Video: Jourdan Lewis breaks down technique and route recognition as they pertain to Cook’s Spartans

With two interceptions (including a pick-6 vs. Northwestern) and an NCAA-leading nine pass breakups, Lewis–the Big Ten Player of the Week–has put himself on a pedestal, one reserved for the upper crust of cover men.

Ask Peppers; he’ll tell you that Lewis is “the best corner in the country.” Lewis is the backbone of the defensive backfield, there is no debating that. But with five pass breakups and 21 tackles (4.5 TFL), Peppers has certainly done his job to help lock down passing lanes and make opponents pay for going over the middle.

Hill has 17 tackles, two for a loss. Wilson leads all defensive backs with a team-high 23 tackles.

Cook has to be in peak condition on Saturday; but then again, so do the Wolverines. Cook’s yet to face such a defense this season, and the Wolverines have yet to face a Heisman-esque quarterback this fall.

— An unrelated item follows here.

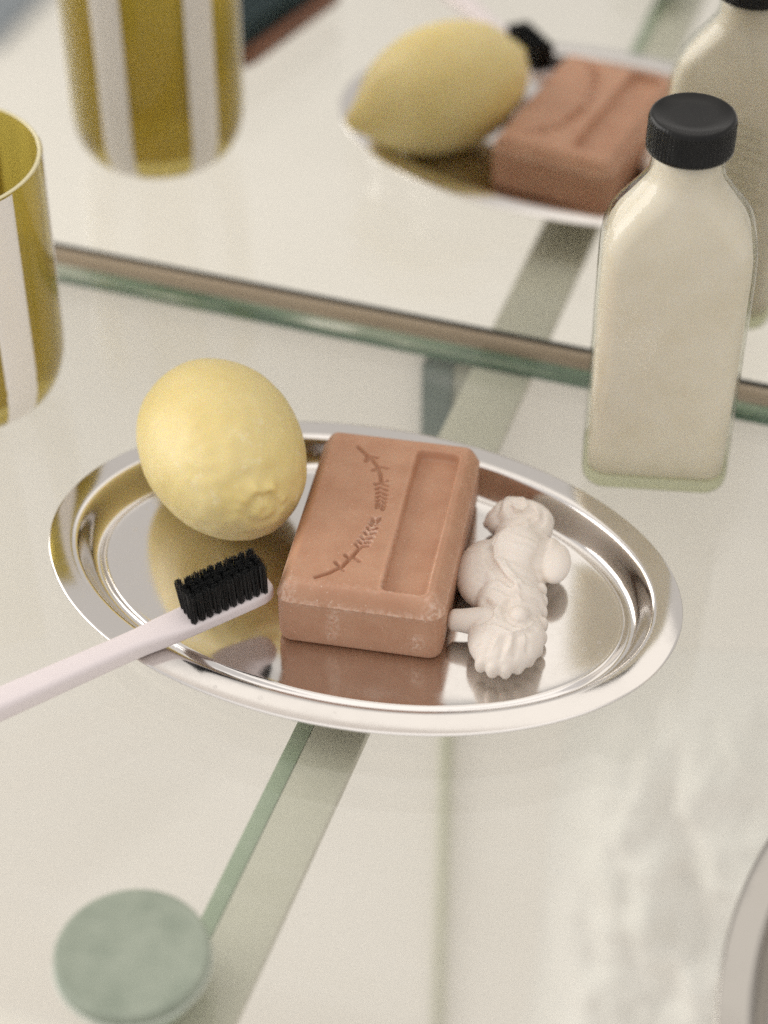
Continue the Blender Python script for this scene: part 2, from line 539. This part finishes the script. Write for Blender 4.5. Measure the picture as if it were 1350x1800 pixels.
# ---------------------------------------------------------------- soap bar
SA = math.radians(7.98)
HX, HY, RC, ZS = 2.76, 4.22, .50, 1.93
stem_a = [(-1.46, 3.21), (-1.02, 2.78), (-.66, 2.43), (-.41, 1.93), (-.28, 1.45)]
stem_b = [(-.36, -1.85), (-.54, -2.33), (-.77, -2.87), (-1.14, -3.26), (-1.53, -3.54)]
strokes = []
for pl in (stem_a, stem_b):
    strokes += [(pl[i], pl[i + 1], .068) for i in range(len(pl) - 1)]
strokes += [((-1.0, 2.78), (-.66, 2.75), .06), ((-1.03, 2.70), (-1.03, 2.50), .07), ((-.55, 2.30), (-.21, 2.27), .06), ((-.56, 2.22), (-.70, 2.08), .07),
            ((-.32, 1.55), (-.10, 1.62), .06), ((-.32, 1.42), (-.50, 1.40), .06), ((-.52, -2.35), (-.27, -2.52), .07), ((-.62, -2.45), (-.78, -2.33), .07),
            ((-.85, -2.9), (-1.03, -2.72), .07), ((-.85, -2.95), (-.68, -3.05), .05)]
spine = [(-.28, 1.45), (-.2, 1.05), (-.15, .7), (-.11, .4), (-.1, .24)], [(-.13, -.44), (-.14, -.65), (-.2, -1.05), (-.28, -1.5), (-.36, -1.85)]
for k, sp in enumerate(spine):
    L = np.array(sp); seg = np.linspace(0, len(L) - 1, 8)
    for i, s in enumerate(seg):
        a = int(min(s, len(L) - 2)); q = L[a] + (L[a + 1] - L[a]) * (s - a)
        t = L[a + 1] - L[a]; t = t / np.hypot(*t); nrm = np.array([-t[1], t[0]])
        wd = (.155 - .012 * i) if k == 0 else (.085 + .012 * i)
        for sg in (-1, 1):
            tt = t if k == 0 else -t
            c = q + nrm * sg * .05 + tt * (.05 if sg > 0 else -.03)
            e = c + nrm * sg * (wd - .01) + tt * .10
            strokes.append((tuple(c), tuple(e), .064))
step = .032
gx = np.arange(-HX - step, HX + 2 * step, step); gy = np.arange(-HY - step, HY + 2 * step, step)
X, Y = np.meshgrid(gx, gy)
qx, qy = np.abs(X) - (HX - RC), np.abs(Y) - (HY - RC)
sd = np.hypot(np.maximum(qx, 0), np.maximum(qy, 0)) + np.minimum(np.maximum(qx, qy), 0) - RC      # <0 inside
# pull outside points onto the outline
gxm, gym = np.gradient(sd, step)[1], np.gradient(sd, step)[0]
out_ = sd > 0
Xs, Ys = np.where(out_, X - sd * gxm, X), np.where(out_, Y - sd * gym, Y)
dd = np.clip(-sd, 0, None)
Z = ZS + .02 + .60 * (1 - (1 - np.clip(dd / .46, 0, 1)) ** 2.0)
pan_x, pan_y, pr = np.abs(X - 1.40) - (.74 - .24), np.abs(Y + .17) - (3.58 - .24), .24
psd = np.hypot(np.maximum(pan_x, 0), np.maximum(pan_y, 0)) + np.minimum(np.maximum(pan_x, pan_y), 0) - pr
sm = lambda t: np.clip(t, 0, 1) ** 2 * (3 - 2 * np.clip(t, 0, 1))
Z -= .36 * sm((-psd + .02) / .11) - .025 * np.exp(-((psd - .07) / .06) ** 2)
eng = np.full(X.shape, 9.)
for (a, b, w) in strokes:
    ax, ay = a; bx, by = b[0] - ax, b[1] - ay
    h = np.clip(((X - ax) * bx + (Y - ay) * by) / (bx * bx + by * by), 0, 1)
    eng = np.minimum(eng, np.hypot(X - ax - h * bx, Y - ay - h * by) - w)
Z -= .17 * sm((-eng + .02) / .07)
wave = np.vectorize(lambda a, b: noise.noise(Vector((a * .6, b * .6, 3.3))))(X[::6, ::6], Y[::6, ::6])
wv = np.repeat(np.repeat(wave, 6, 0), 6, 1)[:X.shape[0], :X.shape[1]]
k_ = np.ones(9) / 9
for _ in range(2):
    wv = np.apply_along_axis(lambda r: np.convolve(np.pad(r, 4, 'edge'), k_, 'valid'), 1, wv)
    wv = np.apply_along_axis(lambda r: np.convolve(np.pad(r, 4, 'edge'), k_, 'valid'), 0, wv)
Z += .03 * wv * np.clip(dd / .4, 0, 1)
inside = sd < step * 1.2
idx = -np.ones(X.shape, int); keep = np.zeros(X.shape, bool)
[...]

“He’s a great quarterback, and he’s done big things at Michigan State–that’s a good team,” said Hill. “We’re just going to prepare like we do every week and just go out there and do our best.”

As explained with Lewis and demonstrated in the above video, Cook likes to roll out and torch unsuspecting defensive backs.

When asked how he specifically plans to counter such action, Hill took the direct approach, saying “We’re just focusing on our keys and we’ll play our ball–that’s it.”

So far, that recipe has worked well for the Wolverines. It’d be wise for them to stick to that game plan while facing one of the most prolific passers in Big Ten history–otherwise, the Spartans’ streak could be extended to seven wins in the past nine meetings.